Dr. Will Caster (Johnny Depp) and his wife, Evelyn (Rebecca Hall), are on the verge of controversially creating sentient machines equipped with self-awareness and a full range of emotions when terrorist attacks break out at computer labs across the country. Will survives one of these shootings, but learns soon after that the bullet he was hit with was laced with a deadly radiation poison. He physically passes away weeks later, but not before Evelyn and best friend/fellow researcher Max Waters (Paul Bettany) upload his mind onto a computer. Max is adamant that the voice and grainy likeness of Will is not really him—would Will, he argues, ask first thing to be plugged into the Internet and Wall Street?—but Evelyn firmly disagrees. At his instruction, the couple move off the grid and summarily buy out a tiny town in the California desert called Brightwood. Two years later, they are running a state-of-the-art lab facility, having created technology able to build human tissue. As Will begins transplanting a piece of his artificial self in the sick and injured as a means of "curing" them, Max teams up with concerned colleague Joseph Tagger (Morgan Freeman) and a radical group led by Bree (Kate Mara) to find a way to stop him from his ultimate goal to end primitive organic life.
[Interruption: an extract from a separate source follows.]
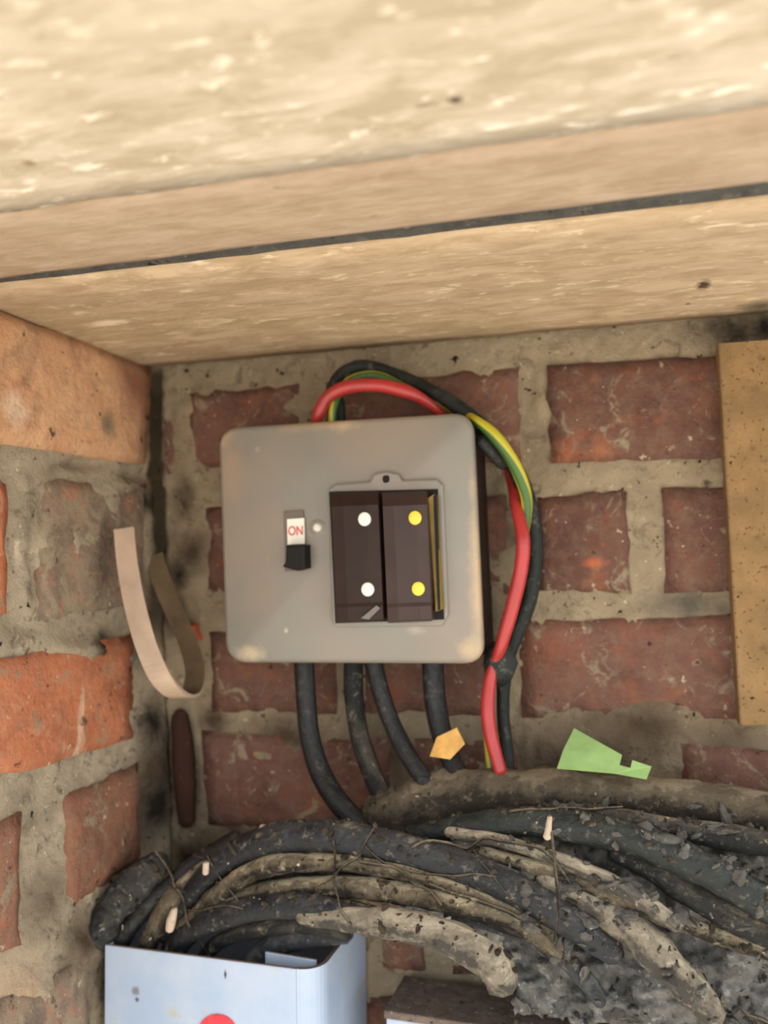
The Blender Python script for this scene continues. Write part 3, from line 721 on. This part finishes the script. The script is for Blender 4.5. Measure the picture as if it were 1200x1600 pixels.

An unofficial 21st-century update of Robert A. Heinlein's 1951 novel, "The Puppet Masters," with a generous helping of the Borg from "Star Trek" blatantly thrown into the mix, "Transcendence" has precious few original ideas to carve out its own identity. The premise, while derivative in a lot of respects, shows promise but doesn't take full advantage of its sense of encroaching paranoia. As the digitized Will is unleashed through the Internet, begins spreading among the population, and sets up his own surveillance across the globe, one can imagine how these frightening concepts could be milked for all they're worth. With the exception of a few scenes depicting the instantaneous regeneration of Will's human hybrids and their connective indestructibility to the increasingly synthetic world around them, director Wally Pfister misses out on expanding his ideas. Worse, he is not exactly certain what point he wants to make by the end, leaving the picture's would-be dramatic impression in disarray.

The core relationship—the one meant to be cared most about—is between spouses Will and Evelyn, but their crucial soulful match is botched due to miscasting. It always seems more indulgent to see Johnny Depp (2013's "The Lone Ranger") playing a regular guy rather than an out-there, over-the-top character because it happens so rarely, but his heart doesn't appear to be in it. His performance as Dr. Will Caster is subdued in the first act before he largely becomes a face on a screen. As the supposedly intelligent Evelyn, who is dafter than a box of tacos, Rebecca Hall (2013's "Iron Man 3") emits an off-putting coldness that is ruinous to the emotional resonance of their tragic love story. When Will's human body dies and Evelyn mournfully spreads his ashes by a dock only for the wind to blow them back in her face, it is worth a hearty chuckle—probably not exactly the intended response. Paul Bettany (2011's "Priest") is much stronger in a less demanding role, his Max coming to understand the dangers of messing with the natural order. As for Morgan Freeman's (2013's "Now You See Me") Joseph and Kate Mara's (2012's "10 Years") Bree, who has one attention-grabbing moment where she vehemently explains her position against the creation of artificial intelligence, they are sadly underused.

Key developments during the climax of "Transcendence" are convoluted in the extreme and creatively dishonest to what has come before. As for the flimsy resolution, its intentions ring false and its motives are confused. A serious rewrite should have definitely been in order before Warner Bros. greenlit this expensive $100-million project. If the finished product sounds like a bust—and yeah, it kind of is—Pfister does display an unsurprising confidence behind the camera no doubt as a result of his years as an ace director of photography. Speaking of cinematography, Jess Hall's (2013's "The Spectacular Now") filmic 35mm lensing is visually arresting, full of looming aerials and magnified natural imagery. Palpable portent is built in spurts as Will's power-hungry doings are put into motion, but there is also a fair amount of downtime in between that slows the momentum. Johnny Depp and Rebecca Hall are so unresponsive as an onscreen couple that they look like they can barely stand to be around each other. For a movie warning of the dangers of a booming digital era, "Transcendence" is missing a necessary human touch.